Sometimes I get tired and discouraged. Unlike some among my brethren, I do not believe that to be a sinful state. Jesus was "a man of sorrows, well acquainted with grief" (Isaiah 53:3). Life is a lot like licking honey off a thorn, not as easy as we might wish it to be. However, "joy comes with the morning" (Psalms 30:5). No night of struggle with our demons of depression is an ultimate match for the hope of faith ... if we can just survive till morning. However, the hardest burdens to bear are those which fall upon us when we are least able to bear them -- when we are weakest, most downtrodden.

"Now as for me, I said in my prosperity, 'I will never be moved'"(Psalms 30:7). God knows how it is with men, that "the spirit is willing but the flesh is weak ..." (Mark 14:38)? It is easy enough "in time of prosperity" to declare, "Not me, Lord! Even though the others may fall away I will not!... Even if I have to die, I will never forsake you" (Mark 14:29-31)! But good intentions and fervor in good times do not prepare us the Gethsemane or Golgotha. The Lord knows this.

Depression hurts. When you know you cannot depend upon your friends, that your brethren will most certainly let you down, that good people sleep on, ignorant of your pain, distracted by their own concerns while you agonize, the pain is real and intense. "My soul is deeply grieved to the point of death. Remain here and keep watch with me" (Mark 14:34).
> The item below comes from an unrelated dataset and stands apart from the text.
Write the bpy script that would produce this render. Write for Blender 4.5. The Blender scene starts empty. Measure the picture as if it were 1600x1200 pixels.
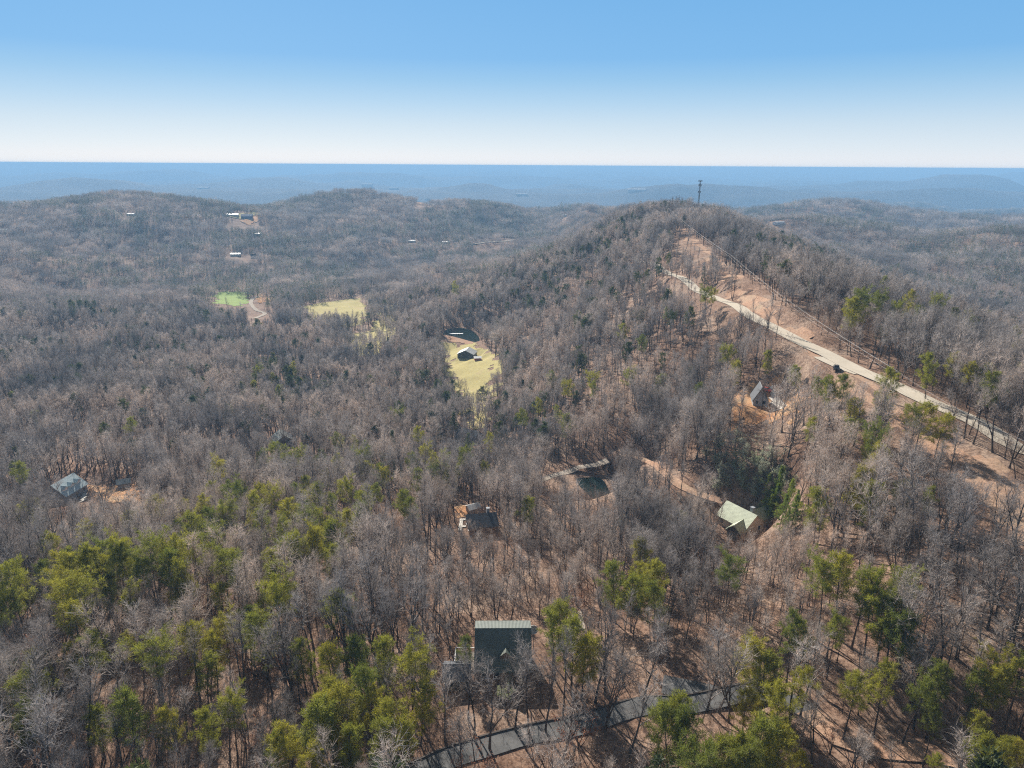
import bpy, bmesh, math, random
import numpy as np
from mathutils import Vector, Matrix

C = bpy.context.scene
COL = C.collection
R = math.radians
rng = np.random.default_rng(7)
random.seed(7)

# ------------------------------------------------------------------ camera
F = 1111.0                       # focal length in pixels of the 1600-wide photograph
CAM_H = 95.0
PITCH = R(17.1)
cam_d = bpy.data.cameras.new('camera'); cam = bpy.data.objects.new('camera', cam_d); COL.objects.link(cam)
cam_d.sensor_width = 36.0; cam_d.lens = 36.0 * F / 1600.0
cam_d.clip_start = 1.0; cam_d.clip_end = 200000.0
CAMM = Matrix.Translation((0, 0, CAM_H)) @ Matrix.Rotation(R(90) - PITCH, 4, 'X') @ Matrix.Rotation(R(0.36), 4, 'Z')
cam.matrix_world = CAMM
C.camera = cam

# ------------------------------------------------------------------ sky, sun, exposure
SKY_GAIN = 0.675
SUN_EL, SUN_AZ = R(31), R(-21)   # the sun stands ahead of the camera, a little to one side
world = bpy.data.worlds.new('World'); C.world = world; world.use_nodes = True
wn = world.node_tree; wn.nodes.clear()
sky = wn.nodes.new('ShaderNodeTexSky'); sky.sky_type = 'NISHITA'; sky.sun_disc = False
sky.sun_elevation = SUN_EL; sky.sun_rotation = SUN_AZ
sky.altitude = 400; sky.air_density = 1.0; sky.dust_density = 0.6; sky.ozone_density = 2.5
bg = wn.nodes.new('ShaderNodeBackground'); bg.inputs['Strength'].default_value = 0.10
wo = wn.nodes.new('ShaderNodeOutputWorld')
# the clear blue dome: white low down, deep blue above, over the Nishita sky
tcw = wn.nodes.new('ShaderNodeTexCoord'); spx = wn.nodes.new('ShaderNodeSeparateXYZ'); wr = wn.nodes.new('ShaderNodeValToRGB')
wn.links.new(tcw.outputs['Generated'], spx.inputs[0]); wn.links.new(spx.outputs['Z'], wr.inputs[0])
SKYC = [(0.0, (0.68, 0.72, 0.78)), (0.010, (0.68, 0.72, 0.78)), (0.023, (0.617, 0.694, 0.77)), (0.05, (0.50, 0.623, 0.738)), (0.077, (0.365, 0.545, 0.722)), (0.104, (0.25, 0.468, 0.70)), (0.13, (0.170, 0.405, 0.70)), (0.225, (0.135, 0.365, 0.672)), (0.45, (0.11, 0.15, 0.215)), (1.0, (0.09, 0.11, 0.145))]
el = wr.color_ramp.elements; el[0].position = SKYC[0][0]; el[0].color = (*SKYC[0][1], 1); el[1].position = 1.0; el[1].color = (*SKYC[-1][1], 1)
for p_, c_ in SKYC[1:-1]: e_ = el.new(p_); e_.color = (*c_, 1)
bg2 = wn.nodes.new('ShaderNodeBackground'); bg2.inputs['Strength'].default_value = SKY_GAIN; wn.links.new(wr.outputs[0], bg2.inputs['Color'])
wm = wn.nodes.new('ShaderNodeMixShader'); wm.inputs[0].default_value = 0.95
wn.links.new(sky.outputs[0], bg.inputs['Color']); wn.links.new(bg.outputs[0], wm.inputs[1]); wn.links.new(bg2.outputs[0], wm.inputs[2]); wn.links.new(wm.outputs[0], wo.inputs['Surface'])
sun_d = bpy.data.lights.new('sun', 'SUN'); sun_d.energy = 5.0; sun_d.angle = R(0.53); sun_d.color = (1.0, 0.94, 0.86)
sun = bpy.data.objects.new('sun', sun_d); COL.objects.link(sun)
SUNV = Vector((math.sin(SUN_AZ) * math.cos(SUN_EL), math.cos(SUN_AZ) * math.cos(SUN_EL), math.sin(SUN_EL)))
sun.rotation_euler = SUNV.to_track_quat('Z', 'Y').to_euler()
sun.location = (0, 0, 300)
C.view_settings.view_transform = 'Standard'; C.view_settings.look = 'None'
C.view_settings.exposure = 0.78; C.view_settings.gamma = 1.0
C.cycles.max_bounces = 5; C.cycles.diffuse_bounces = 2; C.cycles.glossy_bounces = 2
C.cycles.transmission_bounces = 3; C.cycles.transparent_max_bounces = 6; C.cycles.volume_bounces = 1
C.cycles.use_denoising = False; C.cycles.pixel_filter_type = 'BLACKMAN_HARRIS'; C.cycles.filter_width = 1.15
C.render.film_transparent = False

HAZE_DENSITY = 1.75e-4
HAZE_COLOR = (0.33, 0.59, 0.88)

# ------------------------------------------------------------------ small numpy noise
def _hash(ix, iy, s):
    h = (ix.astype(np.int64) * 374761393 + iy.astype(np.int64) * 668265263 + s * 1442695041) & 0x7fffffff
    h = ((h ^ (h >> 13)) * 1274126177) & 0x7fffffff
    return ((h ^ (h >> 16)) & 0xffff) / 65535.0
def vnoise(x, y, s=0):
    x = np.asarray(x, float); y = np.asarray(y, float)
    ix = np.floor(x); iy = np.floor(y); fx = x - ix; fy = y - iy
    fx = fx * fx * fx * (fx * (fx * 6 - 15) + 10); fy = fy * fy * fy * (fy * (fy * 6 - 15) + 10)
    a = _hash(ix, iy, s); b = _hash(ix + 1, iy, s); c = _hash(ix, iy + 1, s); d = _hash(ix + 1, iy + 1, s)
    return (a + (b - a) * fx) * (1 - fy) + (c + (d - c) * fx) * fy
def fbm(x, y, o=4, s=0):
    t = 0; a = 0.5; n = 0
    for k in range(o):
        t = t + a * vnoise(x * 2 ** k + 17.3 * k, y * 2 ** k - 9.1 * k, s + k); n += a; a *= 0.5
    return t / n

# ------------------------------------------------------------------ terrain
M3 = np.array(CAMM.to_3x3())
def ray(px, py):
    d = M3 @ np.array([(px - 800) / F, -(py - 600) / F, -1.0])
    return d
def project(x, y, z):
    q = np.stack([np.asarray(x, float), np.asarray(y, float), np.asarray(z, float) - CAM_H]) 
    c = M3.T @ q.reshape(3, -1)
    dep = -c[2]
    return 800 + F * c[0] / dep, 600 - F * c[1] / dep, dep

# survey points: direction of a spot seen from the drone, and the ground height there
SURVEY = [
 (880,1150,0),(800,1040,0.5),(100,1190,-3),(150,1010,-4),(500,1190,0),(1200,1190,4),(1500,1150,7),(1580,1190,9),(700,1195,0),
 (1150,1090,2),(100,790,-27),(440,690,-44),(735,690,-48),(745,825,-18),(925,748,-27),(860,745,-29),(1160,820,-8),
 (1190,640,12),(1340,582,30),(1450,632,30),(1600,692,29),(1600,775,25),(1450,690,26),(1240,530,31),(1190,500,31),(1120,415,34),
 (1035,336,40),(1060,330,40),(1062,358,38),(1080,375,36.5),(1096,392,35),(1145,440,33),(1165,458,32),(1090,398,31),(1060,385,30),(1045,428,20),(1130,472,24),(965,393,12),(1075,400,30),(1010,412,18),(1090,458,22),(920,380,6),(1413,880,17),(1560,950,20),(1300,905,8),(1100,1000,2),
 (1250,720,14),(1100,720,2),(1000,850,-14),(1000,610,-4),(850,640,-32),(850,520,-30),(733,552,-51),(735,620,-52),(700,525,-50),
 (600,600,-54),(550,520,-66),(530,485,-70),(358,467,-74),(410,480,-73),(700,900,-9),(500,900,-10),(300,720,-36),(300,880,-11),(100,600,-52),
 (100,500,-60),(300,560,-58),(0,450,-60),(500,600,-56),(560,720,-38),(620,800,-24),(400,800,-22),(800,420,-42),(690,430,-60),(620,460,-70),
 (800,370,-66),(950,450,-6),(960,520,-4),(1050,520,12),(1100,600,6),
 (1500,540,-10),(1500,470,-38),(1400,480,-18),(1300,480,6),(1400,420,-60),(1250,400,-36),(1300,375,-64),(1560,400,-58),(1570,370,-38),(1450,375,-64),
]
# crests and hollows: where the tree tops show, and how far off they are
CREST = [
 (0,318,1900),(60,312,1950),(110,303,2000),(180,299,2050),(260,307,2050),(330,318,2050),(430,320,2100),(500,306,2100),(560,301,2100),(620,307,2100),(660,312,2100),(720,312,2100),(780,321,2100),(830,337,2100),
 (-60,322,1900),(0,392,1350),(80,388,1400),(160,380,1450),(240,385,1450),(330,384,1500),(430,378,1500),(520,372,1550),(620,366,1600),(720,362,1650),(800,362,1600),
 (860,334,2500),(900,322,2300),(935,308,1900),(980,314,1500),(1010,316,1150),(1040,314,960),(1060,312,960),(1092,317,960),(1130,330,930),(1180,352,840),(1230,376,740),
 (1200,322,2300),(1250,318,2500),(1300,312,2600),(1350,316,2600),(1420,326,2500),(1500,332,2600),(1600,338,2600),
 (1240,340,1500),(1300,348,1500),(1380,352,1500),(1450,357,1480),(1510,351,1450),(1560,345,1400),(1600,344,1380),(1680,340,1380),
 (1300,388,1180),(1380,403,1130),(1450,412,1100),(1530,420,1050),(1600,400,1150),
]
POLAR = [   # bearing in degrees, distance in metres, ground height: the land outside the picture and behind the crests
 (-30,1250,-92),(-24,1200,-90),(-35,1150,-84),(-17,1200,-86),(-8,1150,-84),(-2,1400,-86),(1,1900,-90),
 (3,1400,-64),(6,1150,-30),(12.5,1150,12),(15,1150,-8),(14,1400,-60),(18,1150,-64),(20,1200,-84),(17,1900,-110),(10,1600,-50),(5,1700,-80),
 (-38,2700,-150),(-30,2700,-150),(-22,2700,-150),(-14,2750,-150),(-7,2750,-150),(-1,2900,-150),(5,2900,-140),(12,2000,-120),(24,1900,-130),(30,1900,-130),(36,1800,-125),(22,3100,-160),(30,3200,-160),(37,3200,-160),(12,2900,-150),
 (-45,150,-8),(-45,400,-40),(-45,900,-64),(-48,2000,-70),(45,130,24),(45,220,14),(46,400,-12),(46,900,-44),(48,2000,-90),
 (-90,60,-2),(90,60,14),(180,80,4),(150,150,14),(-150,150,0),(0,40,1),(120,300,10),(-120,300,-20),(180,400,10),(70,200,24),(-70,200,-12),
]
def rays_to_xy(px, py, z):
    d = ray(px, py); t = (z - CAM_H) / d[2]
    return d[0] * t, d[1] * t
pts = []
for px, py, z in SURVEY:
    x, y = rays_to_xy(px, py, z); pts.append((x, y, z))
for b, r_, z in POLAR:
    pts.append((math.sin(R(b)) * r_, math.cos(R(b)) * r_, z))
for px, py, D in CREST:
    d = ray(px, py); d = d / math.hypot(d[0], d[1]); pts.append((d[0] * D, d[1] * D, CAM_H + d[2] * D - 13))
pts = np.array(pts)
def uv(x, y):
    r_ = np.sqrt(x * x + y * y); 
    return np.arctan2(x, y) * 1.0, 0.95 * np.log(r_ + 60.0)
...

We expect friends, when we have made a mess of things, not to discard us as though we had done a permanent job of it. A true friend feels what we feel. A friend will see us through when others think we are through. He understands even if he might not approve, for he has gone through the same process. The Lord knows this. "For we have not a high priest which cannot be touched with the feeling of our infirmities; but was in all points tempted like as we are, yet without sin" (Hebrews 4:15).

"Being partakers of the divine nature" (II Peter 1:4) means more than merely having our doctrines straight. It is understanding - not a state achieved once by the intellect as one might come to realize a truth -- but a process (II Peter 1:5-8); a process of growth developed only by years of living by faith (I Peter 1:5).

God wants us to understand what it is like being God. He wants us to drink of His cup, and endure the immersion in suffering that He has endured (Matthew 20:22; Mark 10:38). The servant is not greater than the master. If Jesus learned obedience through the things which he suffered, shall we be exempt (Hebrews 5:8)? Do we wish to be treated as true sons and daughters of God. or bastards (Hebrews 12:8)?

The understanding found through endurance does not make the pain of betrayal and rejection go away. The lesson of the brass serpent in the wilderness (John 3:14; Numbers 21:9) is that the cure does not stop the pain, it just keeps the painful evil bite from being fatal.

No, we can count on a dog to be uncritically loyal and faithful. That is why he is called "Man's Best Friend." That is the major difference between a man and a dog.